--- begin Data excerpt ---

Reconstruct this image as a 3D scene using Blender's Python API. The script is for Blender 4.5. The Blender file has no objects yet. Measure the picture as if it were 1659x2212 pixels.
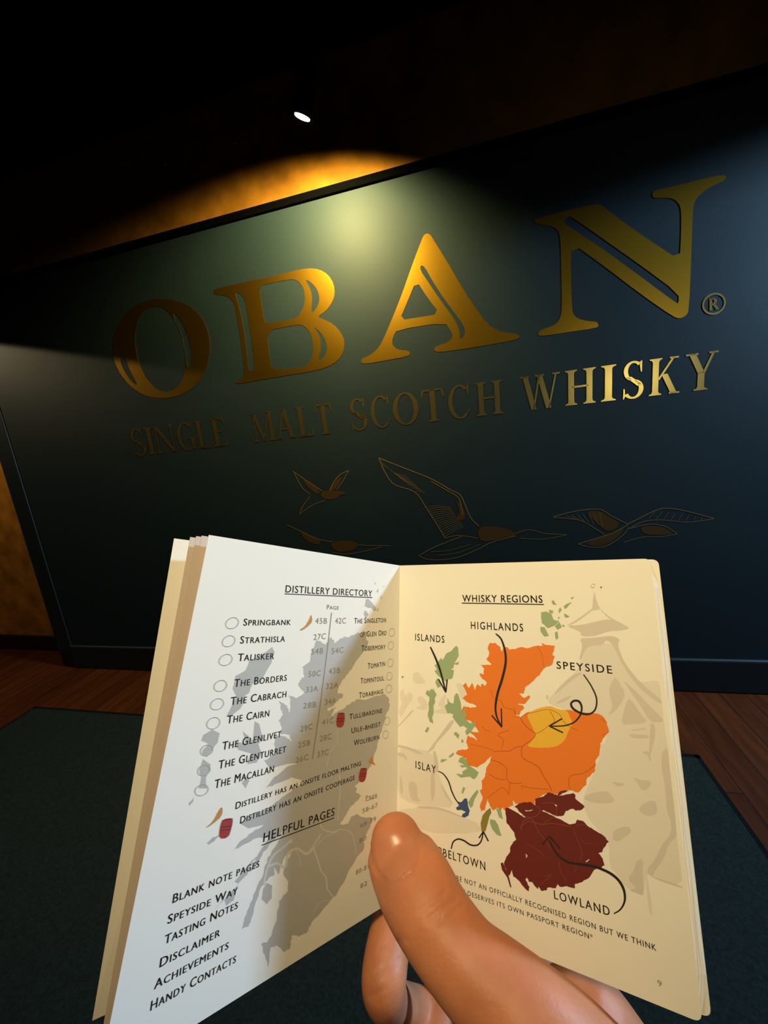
import bpy, bmesh, math, random
from mathutils import Vector, Matrix
from mathutils.geometry import tessellate_polygon
from mathutils.bvhtree import BVHTree

# ------------------------------------------------------------------ scene, camera, light
scn = bpy.context.scene
COL = scn.collection
scn.view_settings.view_transform = 'Standard'
scn.view_settings.look = 'None'
scn.view_settings.exposure = 0.0
scn.view_settings.gamma = 1.0
scn.view_settings.use_curve_mapping = False
random.seed(4)

FPX = 800.0
EYE = Vector((0, 0, 1.35))
AX = (Vector((0.96779762, 0.22661392, -0.10960795)),     # camera right, in the room's axes
      Vector((0.05980237, 0.21597751, 0.97456523)),      # camera up
      Vector((0.2445229, -0.94973672, 0.19547047)))      # camera back
cam_d = bpy.data.cameras.new('camera')
cam_d.sensor_fit = 'HORIZONTAL'
cam_d.sensor_width = 36.0
cam_d.lens = 36.0 * FPX / 1659.0
cam_d.clip_start = 0.01
cam_d.clip_end = 50
cam = bpy.data.objects.new('camera', cam_d)
COL.objects.link(cam)
cam.matrix_world = Matrix(((AX[0].x, AX[1].x, AX[2].x, EYE.x), (AX[0].y, AX[1].y, AX[2].y, EYE.y),
                           (AX[0].z, AX[1].z, AX[2].z, EYE.z), (0, 0, 0, 1)))
scn.camera = cam

wd = bpy.data.worlds.new('world')
scn.world = wd
wd.use_nodes = True
wd.node_tree.nodes['Background'].inputs[0].default_value = (0.5, 0.6, 0.7, 1)
wd.node_tree.nodes['Background'].inputs[1].default_value = 0.0015


def spot(name, loc, aim, power, color, half, blend, radius):
    l = bpy.data.lights.new(name, 'SPOT')
    l.energy = power
    l.color = color
    l.spot_size = math.radians(2 * half)
    l.spot_blend = blend
    l.shadow_soft_size = radius
    o = bpy.data.objects.new(name, l)
    COL.objects.link(o)
    o.location = loc
    o.rotation_euler = Vector(aim).to_track_quat('-Z', 'Y').to_euler()
    return o


LAMP = Vector((-0.506, 1.45, 2.464))          # the spotlight seen in the picture
LAMP_AIM = Vector((-0.20, 0.63, -0.75)).normalized()
spot('spotlight_beam', LAMP + LAMP_AIM * 0.012, LAMP_AIM, 126, (1.0, 0.82, 0.30), 75, 0.5, 0.02)
spot('left_spotlight_beam', (-3.75, 1.30, 2.45), (0.0, 0.0, -1), 34, (1.0, 0.80, 0.45), 75.5, 0.03, 0.015)
spot('right_spotlight_beam', (2.98, 1.35, 2.39), (0.0, 0.0, -1), 450, (0.43, 0.70, 1.0), 84.4, 0.02, 0.12)
spot('reading_downlight_beam', (0.04, -0.42, 2.15), Vector((-0.01, 0.13, 1.43)) - Vector((0.04, -0.42, 2.15)), 51,
     (1.0, 0.78, 0.41), 15.5, 1.0, 0.03)


spot('lettering_fill_beam', (1.9, -1.3, 1.68), Vector((0.80, 1.8, 1.52)) - Vector((1.9, -1.3, 1.68)), 12,  # unseen fill light, added to make the gold lettering on the right glow
     (0.93, 0.95, 0.52), 24, 1.0, 0.06)


# ------------------------------------------------------------------ helpers
def lin(r, g, b):
    f = lambda c: (c / 255 / 12.92) if c / 255 <= 0.04045 else ((c / 255 + 0.055) / 1.055) ** 2.4
    return (f(r), f(g), f(b), 1.0)


def ray(px):
    return AX[0] * ((px[0] - 829.5) / FPX) - AX[1] * ((px[1] - 1106.0) / FPX) - AX[2]


def at(px, z):
    """the point in the room that lies in the direction of a photograph pixel, z metres in front of the camera"""
    return EYE + ray(px) * z


def on_plane(px, p, n):
    d = ray(px)
    return EYE + d * ((p - EYE).dot(n) / d.dot(n))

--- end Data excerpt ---

Repeat the data exactly in full, omitting its pictures.

Reconstruct this image as a 3D scene using Blender's Python API. The script is for Blender 4.5. The Blender file has no objects yet. Measure the picture as if it were 1659x2212 pixels.
import bpy, bmesh, math, random
from mathutils import Vector, Matrix
from mathutils.geometry import tessellate_polygon
from mathutils.bvhtree import BVHTree

# ------------------------------------------------------------------ scene, camera, light
scn = bpy.context.scene
COL = scn.collection
scn.view_settings.view_transform = 'Standard'
scn.view_settings.look = 'None'
scn.view_settings.exposure = 0.0
scn.view_settings.gamma = 1.0
scn.view_settings.use_curve_mapping = False
random.seed(4)

FPX = 800.0
EYE = Vector((0, 0, 1.35))
AX = (Vector((0.96779762, 0.22661392, -0.10960795)),     # camera right, in the room's axes
      Vector((0.05980237, 0.21597751, 0.97456523)),      # camera up
      Vector((0.2445229, -0.94973672, 0.19547047)))      # camera back
cam_d = bpy.data.cameras.new('camera')
cam_d.sensor_fit = 'HORIZONTAL'
cam_d.sensor_width = 36.0
cam_d.lens = 36.0 * FPX / 1659.0
cam_d.clip_start = 0.01
cam_d.clip_end = 50
cam = bpy.data.objects.new('camera', cam_d)
COL.objects.link(cam)
cam.matrix_world = Matrix(((AX[0].x, AX[1].x, AX[2].x, EYE.x), (AX[0].y, AX[1].y, AX[2].y, EYE.y),
                           (AX[0].z, AX[1].z, AX[2].z, EYE.z), (0, 0, 0, 1)))
scn.camera = cam

wd = bpy.data.worlds.new('world')
scn.world = wd
wd.use_nodes = True
wd.node_tree.nodes['Background'].inputs[0].default_value = (0.5, 0.6, 0.7, 1)
wd.node_tree.nodes['Background'].inputs[1].default_value = 0.0015


def spot(name, loc, aim, power, color, half, blend, radius):
    l = bpy.data.lights.new(name, 'SPOT')
    l.energy = power
    l.color = color
    l.spot_size = math.radians(2 * half)
    l.spot_blend = blend
    l.shadow_soft_size = radius
    o = bpy.data.objects.new(name, l)
    COL.objects.link(o)
    o.location = loc
    o.rotation_euler = Vector(aim).to_track_quat('-Z', 'Y').to_euler()
    return o


LAMP = Vector((-0.506, 1.45, 2.464))          # the spotlight seen in the picture
LAMP_AIM = Vector((-0.20, 0.63, -0.75)).normalized()
spot('spotlight_beam', LAMP + LAMP_AIM * 0.012, LAMP_AIM, 126, (1.0, 0.82, 0.30), 75, 0.5, 0.02)
spot('left_spotlight_beam', (-3.75, 1.30, 2.45), (0.0, 0.0, -1), 34, (1.0, 0.80, 0.45), 75.5, 0.03, 0.015)
spot('right_spotlight_beam', (2.98, 1.35, 2.39), (0.0, 0.0, -1), 450, (0.43, 0.70, 1.0), 84.4, 0.02, 0.12)
spot('reading_downlight_beam', (0.04, -0.42, 2.15), Vector((-0.01, 0.13, 1.43)) - Vector((0.04, -0.42, 2.15)), 51,
     (1.0, 0.78, 0.41), 15.5, 1.0, 0.03)


spot('lettering_fill_beam', (1.9, -1.3, 1.68), Vector((0.80, 1.8, 1.52)) - Vector((1.9, -1.3, 1.68)), 12,  # unseen fill light, added to make the gold lettering on the right glow
     (0.93, 0.95, 0.52), 24, 1.0, 0.06)


# ------------------------------------------------------------------ helpers
def lin(r, g, b):
    f = lambda c: (c / 255 / 12.92) if c / 255 <= 0.04045 else ((c / 255 + 0.055) / 1.055) ** 2.4
    return (f(r), f(g), f(b), 1.0)


def ray(px):
    return AX[0] * ((px[0] - 829.5) / FPX) - AX[1] * ((px[1] - 1106.0) / FPX) - AX[2]


def at(px, z):
    """the point in the room that lies in the direction of a photograph pixel, z metres in front of the camera"""
    return EYE + ray(px) * z


def on_plane(px, p, n):
    d = ray(px)
    return EYE + d * ((p - EYE).dot(n) / d.dot(n))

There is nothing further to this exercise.